Source excerpt.
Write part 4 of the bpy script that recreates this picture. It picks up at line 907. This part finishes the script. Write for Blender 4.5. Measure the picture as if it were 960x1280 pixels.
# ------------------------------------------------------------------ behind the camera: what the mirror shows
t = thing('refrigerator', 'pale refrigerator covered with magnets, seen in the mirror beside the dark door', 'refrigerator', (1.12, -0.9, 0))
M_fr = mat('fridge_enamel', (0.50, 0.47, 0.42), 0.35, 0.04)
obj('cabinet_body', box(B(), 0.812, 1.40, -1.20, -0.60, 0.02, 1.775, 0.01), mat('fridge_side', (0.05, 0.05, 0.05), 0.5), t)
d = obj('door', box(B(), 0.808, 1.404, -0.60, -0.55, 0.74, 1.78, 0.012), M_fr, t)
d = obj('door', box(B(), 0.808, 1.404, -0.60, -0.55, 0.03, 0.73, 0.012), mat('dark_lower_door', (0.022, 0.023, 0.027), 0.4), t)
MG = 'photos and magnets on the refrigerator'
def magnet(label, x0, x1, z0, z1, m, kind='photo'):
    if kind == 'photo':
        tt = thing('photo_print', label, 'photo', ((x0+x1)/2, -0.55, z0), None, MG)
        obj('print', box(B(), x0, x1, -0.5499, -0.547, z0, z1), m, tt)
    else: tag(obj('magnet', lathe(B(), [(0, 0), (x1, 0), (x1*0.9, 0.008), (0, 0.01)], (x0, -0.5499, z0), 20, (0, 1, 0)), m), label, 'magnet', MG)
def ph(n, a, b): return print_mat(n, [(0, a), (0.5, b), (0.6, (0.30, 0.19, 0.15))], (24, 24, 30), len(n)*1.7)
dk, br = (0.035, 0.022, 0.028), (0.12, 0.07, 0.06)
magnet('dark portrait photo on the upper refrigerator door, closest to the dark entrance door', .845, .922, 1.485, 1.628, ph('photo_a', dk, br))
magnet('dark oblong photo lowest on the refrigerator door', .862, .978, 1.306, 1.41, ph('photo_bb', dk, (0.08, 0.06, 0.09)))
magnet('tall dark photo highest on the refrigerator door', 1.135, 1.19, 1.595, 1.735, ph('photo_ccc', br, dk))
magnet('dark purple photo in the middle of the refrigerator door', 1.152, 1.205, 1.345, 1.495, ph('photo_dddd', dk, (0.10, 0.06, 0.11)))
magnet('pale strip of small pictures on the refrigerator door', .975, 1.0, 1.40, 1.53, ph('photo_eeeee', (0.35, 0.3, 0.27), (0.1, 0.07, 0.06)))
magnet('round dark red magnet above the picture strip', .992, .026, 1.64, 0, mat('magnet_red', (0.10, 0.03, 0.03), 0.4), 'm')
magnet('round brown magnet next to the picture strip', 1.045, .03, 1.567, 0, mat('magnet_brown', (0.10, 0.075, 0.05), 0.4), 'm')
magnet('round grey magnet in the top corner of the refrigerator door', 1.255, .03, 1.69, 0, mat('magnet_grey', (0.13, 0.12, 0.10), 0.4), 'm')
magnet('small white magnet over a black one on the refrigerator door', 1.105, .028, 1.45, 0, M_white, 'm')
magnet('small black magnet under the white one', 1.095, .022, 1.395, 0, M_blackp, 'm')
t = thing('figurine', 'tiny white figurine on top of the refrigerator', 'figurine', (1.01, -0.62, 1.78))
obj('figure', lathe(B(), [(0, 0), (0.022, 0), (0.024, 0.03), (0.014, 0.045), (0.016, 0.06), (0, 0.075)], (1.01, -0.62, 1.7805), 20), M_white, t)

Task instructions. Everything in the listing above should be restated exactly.

Solved problem.
Write part 4 of the bpy script that recreates this picture. It picks up at line 907. This part finishes the script. Write for Blender 4.5. Measure the picture as if it were 960x1280 pixels.
# ------------------------------------------------------------------ behind the camera: what the mirror shows
t = thing('refrigerator', 'pale refrigerator covered with magnets, seen in the mirror beside the dark door', 'refrigerator', (1.12, -0.9, 0))
M_fr = mat('fridge_enamel', (0.50, 0.47, 0.42), 0.35, 0.04)
obj('cabinet_body', box(B(), 0.812, 1.40, -1.20, -0.60, 0.02, 1.775, 0.01), mat('fridge_side', (0.05, 0.05, 0.05), 0.5), t)
d = obj('door', box(B(), 0.808, 1.404, -0.60, -0.55, 0.74, 1.78, 0.012), M_fr, t)
d = obj('door', box(B(), 0.808, 1.404, -0.60, -0.55, 0.03, 0.73, 0.012), mat('dark_lower_door', (0.022, 0.023, 0.027), 0.4), t)
MG = 'photos and magnets on the refrigerator'
def magnet(label, x0, x1, z0, z1, m, kind='photo'):
    if kind == 'photo':
        tt = thing('photo_print', label, 'photo', ((x0+x1)/2, -0.55, z0), None, MG)
        obj('print', box(B(), x0, x1, -0.5499, -0.547, z0, z1), m, tt)
    else: tag(obj('magnet', lathe(B(), [(0, 0), (x1, 0), (x1*0.9, 0.008), (0, 0.01)], (x0, -0.5499, z0), 20, (0, 1, 0)), m), label, 'magnet', MG)
def ph(n, a, b): return print_mat(n, [(0, a), (0.5, b), (0.6, (0.30, 0.19, 0.15))], (24, 24, 30), len(n)*1.7)
dk, br = (0.035, 0.022, 0.028), (0.12, 0.07, 0.06)
magnet('dark portrait photo on the upper refrigerator door, closest to the dark entrance door', .845, .922, 1.485, 1.628, ph('photo_a', dk, br))
magnet('dark oblong photo lowest on the refrigerator door', .862, .978, 1.306, 1.41, ph('photo_bb', dk, (0.08, 0.06, 0.09)))
magnet('tall dark photo highest on the refrigerator door', 1.135, 1.19, 1.595, 1.735, ph('photo_ccc', br, dk))
magnet('dark purple photo in the middle of the refrigerator door', 1.152, 1.205, 1.345, 1.495, ph('photo_dddd', dk, (0.10, 0.06, 0.11)))
magnet('pale strip of small pictures on the refrigerator door', .975, 1.0, 1.40, 1.53, ph('photo_eeeee', (0.35, 0.3, 0.27), (0.1, 0.07, 0.06)))
magnet('round dark red magnet above the picture strip', .992, .026, 1.64, 0, mat('magnet_red', (0.10, 0.03, 0.03), 0.4), 'm')
magnet('round brown magnet next to the picture strip', 1.045, .03, 1.567, 0, mat('magnet_brown', (0.10, 0.075, 0.05), 0.4), 'm')
magnet('round grey magnet in the top corner of the refrigerator door', 1.255, .03, 1.69, 0, mat('magnet_grey', (0.13, 0.12, 0.10), 0.4), 'm')
magnet('small white magnet over a black one on the refrigerator door', 1.105, .028, 1.45, 0, M_white, 'm')
magnet('small black magnet under the white one', 1.095, .022, 1.395, 0, M_blackp, 'm')
t = thing('figurine', 'tiny white figurine on top of the refrigerator', 'figurine', (1.01, -0.62, 1.78))
obj('figure', lathe(B(), [(0, 0), (0.022, 0), (0.024, 0.03), (0.014, 0.045), (0.016, 0.06), (0, 0.075)], (1.01, -0.62, 1.7805), 20), M_white, t)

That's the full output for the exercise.